If you think of Alaska as the Last Frontier, you might be surprised to find it overrun by fanny-packing cruisers, all scurrying from one Disneyfied shore excursion to the next. After all, tiny towns such as Ketchikan, Hoonah, and Valdez are welcoming upwards of a million passengers a year—despite having as few as 760 local residents.

Take Royal Caribbean’s Explorer of the Seas: It started sailing to Alaska last summer, with a shipboard population that, at 3,835 guests, is about one and a half times the entire population of Seward, one of the state’s largest ports.

The crowd-averse will look at numbers like those and cross an Alaska cruise off their bucket lists. But they’d be overlooking a stunning, intimate new option that’s geared toward luxury travelers with a thirst for adventure.

Seabourn Cruise Line Ltd., the small-ship cruise company whose restaurants are run in partnership with legendary chef Thomas Keller, is sailing to Alaska this summer for the first time in 15 years. Its itineraries, which start at 11 days and $5,800 per person, put a premium on active exploration: kayaking through fjords, hiking on glacier faces, trekking into ice caves, and paddling to waterfalls. And they’re capped at 458 passengers.

“I think Seabourn saw an opening in the Alaska market for cruises for those who want a luxury-meets-expedition experience,” said cruise expert Fran Golden, writing from Alaska, where she’s currently updating Frommer’s EasyGuide to Alaska Cruises and Ports of Call. “They are targeting the same crowd that might go glamping or on a luxury safari. You can get in a skiff and follow a pod of whales, while back on the ship you can hang out in your big suite, get a great massage, and eat some of the best cuisine at sea.”

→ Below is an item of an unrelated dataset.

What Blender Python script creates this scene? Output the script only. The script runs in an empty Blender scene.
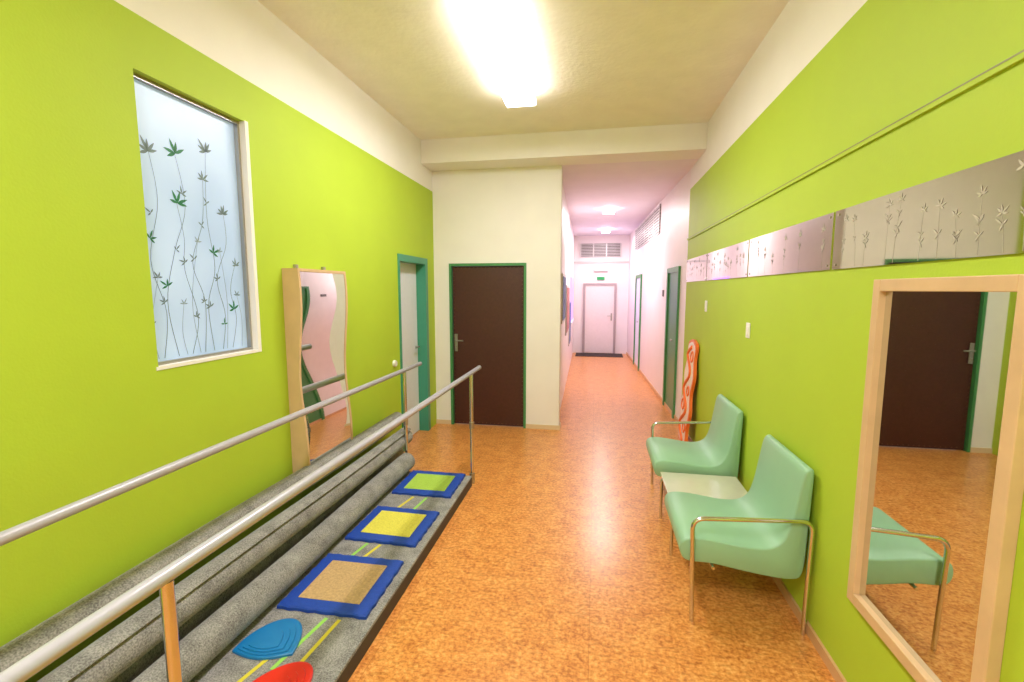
import bpy, bmesh, math, random
from mathutils import Vector, Matrix
random.seed(7)
S=bpy.context.scene
COL=S.collection
try:
    S.view_settings.view_transform='Standard'
except Exception: pass

# ---------------------------------------------------------------- materials
def lin(c):
    return tuple(((x/255.)/12.92 if x/255.<=0.04045 else ((x/255.+0.055)/1.055)**2.4) for x in c)
def mat(name,rgb,rough=0.5,metal=0.0,noise=0.0,nscale=20,bump=0.0,bscale=80,emit=None,estr=0,coat=0,spec=0.5,srgb=True):
    m=bpy.data.materials.new(name); m.use_nodes=True
    nt=m.node_tree; b=nt.nodes['Principled BSDF']
    c=lin(rgb) if srgb else rgb
    b.inputs['Roughness'].default_value=rough
    b.inputs['Metallic'].default_value=metal
    b.inputs['Specular IOR Level'].default_value=spec
    b.inputs['Coat Weight'].default_value=coat
    tc=nt.nodes.new('ShaderNodeTexCoord')
    n=nt.nodes.new('ShaderNodeTexNoise'); n.inputs['Scale'].default_value=nscale; n.inputs['Detail'].default_value=4
    nt.links.new(tc.outputs['Object'],n.inputs['Vector'])
    r=nt.nodes.new('ShaderNodeValToRGB')
    nz=max(noise,0.02)
    r.color_ramp.elements[0].position=0.3; r.color_ramp.elements[1].position=0.7
    r.color_ramp.elements[0].color=(*[x*(1-nz) for x in c],1)
    r.color_ramp.elements[1].color=(*[min(1,x*(1+nz)) for x in c],1)
    nt.links.new(n.outputs['Fac'],r.inputs['Fac'])
    nt.links.new(r.outputs['Color'],b.inputs['Base Color'])
    if bump>0:
        n2=nt.nodes.new('ShaderNodeTexNoise'); n2.inputs['Scale'].default_value=bscale; n2.inputs['Detail'].default_value=5
        nt.links.new(tc.outputs['Object'],n2.inputs['Vector'])
        bp=nt.nodes.new('ShaderNodeBump'); bp.inputs['Strength'].default_value=bump; bp.inputs['Distance'].default_value=0.01
        nt.links.new(n2.outputs['Fac'],bp.inputs['Height']); nt.links.new(bp.outputs['Normal'],b.inputs['Normal'])
    if emit:
        b.inputs['Emission Color'].default_value=(*lin(emit),1); b.inputs['Emission Strength'].default_value=estr
    return m

M={}
M['lime']=mat('lime_paint',(179,204,58),0.6,noise=0.02,nscale=3,bump=0.08,bscale=90,spec=.35)
M['white']=mat('white_paint',(243,238,236),0.6,noise=0.02,nscale=3,bump=0.08,bscale=60)
M['corr']=mat('corridor_paint',(242,231,230),0.45,noise=0.02,nscale=3,bump=0.06,bscale=60)
M['ceil']=mat('ceiling_paint',(248,243,236),0.7,noise=0.03,nscale=5,bump=0.3,bscale=28)
M['corrceil']=mat('corridor_ceiling_paint',(238,228,240),0.6,noise=0.02,nscale=4,bump=0.05)
M['teal']=mat('teal_enamel',(66,150,122),0.35)
M['green']=mat('green_enamel',(72,140,84),0.35)
M['doorwhite']=mat('white_door_laminate',(236,238,254),0.35)
M['chrome']=mat('chrome',(215,215,215),0.12,1.0)
M['rail']=mat('rail_grey_enamel',(184,180,194),0.3,0.15)
M['steel']=mat('brushed_steel',(180,175,170),0.3,0.9)
M['birch']=mat('birch_wood',(216,180,140),0.4,noise=0.06,nscale=9)
M['mirror']=mat('mirror_silver',(225,228,226),0.015,1.0)
M['mirror2']=mat('tinted_mirror',(206,200,196),0.04,1.0)
M['etch']=mat('etched_frost',(196,188,178),0.6)
M['mint']=mat('mint_upholstery',(148,190,158),0.45,noise=0.02,nscale=6,bump=0.04,bscale=200)
M['tabletop']=mat('table_laminate',(204,202,184),0.15,coat=0.5)
M['blue']=mat('blue_foam',(18,66,170),0.6,noise=0.08,nscale=60,bump=0.2,bscale=200)
M['blue2']=mat('blue_rubber',(20,120,190),0.4)
M['red']=mat('red_rubber',(226,40,30),0.35)
M['yellow']=mat('yellow_mat',(222,212,84),0.7,noise=0.12,nscale=80,bump=0.4,bscale=120)
M['limeg']=mat('lime_mat',(170,204,80),0.7,noise=0.10,nscale=80,bump=0.4,bscale=120)
M['tan']=mat('tan_coir_mat',(196,162,116),0.8,noise=0.15,nscale=70,bump=0.4,bscale=120)
M['tapey']=mat('yellow_tape',(222,206,60),0.6)
M['tapeg']=mat('lime_tape',(150,210,90),0.6)
M['dark']=mat('dark_rubber',(66,62,66),0.6)
M['orange']=mat('orange_plastic',(242,116,52),0.35)
M['leafg']=mat('green_leaf_film',(28,118,76),0.5)
M['leafd']=mat('grey_leaf_film',(112,132,142),0.5)
M['leafl']=mat('pale_leaf_film',(148,168,184),0.5)
M['switch']=mat('switch_plastic',(242,240,232),0.3)
M['grille']=mat('grille_metal',(206,200,198),0.4,0.2)
M['grilled']=mat('grille_dark',(120,112,112),0.7)
M['base']=mat('baseboard_wood',(214,166,122),0.45)
M['basel']=mat('baseboard_light',(222,196,160),0.45)
M['lip']=mat('trunking_edge',(140,136,84),0.5)
M['mat_dark']=mat('doormat',(60,48,44),0.9)
M['lamp']=mat('lamp_diffuser',(255,255,250),0.4,emit=(255,251,242),estr=11)
M['lamp2']=mat('bulb_diffuser',(255,250,255),0.4,emit=(255,244,252),estr=16)
M['poster1']=mat('poster_blue',(90,112,160),0.6,noise=0.6,nscale=9)
M['poster2']=mat('poster_red',(180,110,110),0.6,noise=0.5,nscale=7)
M['violet']=mat('violet_glass',(190,150,255),0.3,emit=(160,110,255),estr=1.2)
M['exit']=mat('exit_green',(40,140,80),0.4,emit=(60,200,110),estr=0.3)
M['brown']=mat('brown_leatherette',(72,36,28),0.42,noise=0.12,nscale=30,bump=0.25,bscale=60)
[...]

Small Ship, Big Adventures
“Other cruise ships are ticking boxes,” said Robin West, director of expedition operations at Seabourn. And who can blame them? “Alaska sells extremely well for many companies, so there’s probably no need for them to deviate from an itinerary that sells,” he explained.

Seabourn’s Encore, which made its debut in 2016, was purpose-built for adventure—and for itineraries that vary from the norm. It doesn’t have all the high-tech, icebreaking bells and whistles of an expedition ship, but its back deck includes a marina-inspired dry dock for tons of zodiacs, kayaks, and catamarans. Combine that with the ship’s slender proportions—at 92 feet, the Encore is almost half the width of Royal Caribbean’s Explorer of the Seas—and you get access to remote places that are ripe for high-octane thrills.

Some of these places aren’t even that far out of the way from Alaska’s most populous ports. Aialik Glacier, said West, is a stone’s throw from Seward and includes a mile-long glacier face that’s among the largest such formations visible on any cruise itinerary. In the summertime, when harbor seals give birth, the area is populated with tiny pups and their whiskered parents, all lying on ice flows and sunbathing. You can see them up close from your kayak. Then it’s just 4 miles onward to the even lesser-known Holgate Glacier, where you paddle along calving ice formations until you stumble upon colonies of puffins and sea otters.

Much of the adventure is on the water, whether you’re in a kayak or a catamaran—this is Alaska, after all. But some of the biggest thrills are reserved for not-so-dry land. In often-overlooked Haines, you can strap on crampons and walk across the Davidson Glacier with local mountain guides; near Juneau, you can hike through the ice caves of Mendenhall. The full-day adventure gets you wading through rocky river paths that run beneath glacial arches, each as blue as the clear summer sky.

Rethinking the Classics
Unlike expedition craft, the Seabourn offers a five-star experience back on deck—with all the creature comforts and amenities of a full-scale ship. (Think multiple restaurants, a theater with productions by Broadway lyricist Sir Tim Rice, a casino, and onboard lecturers with Ph.D.s in the local ecology.)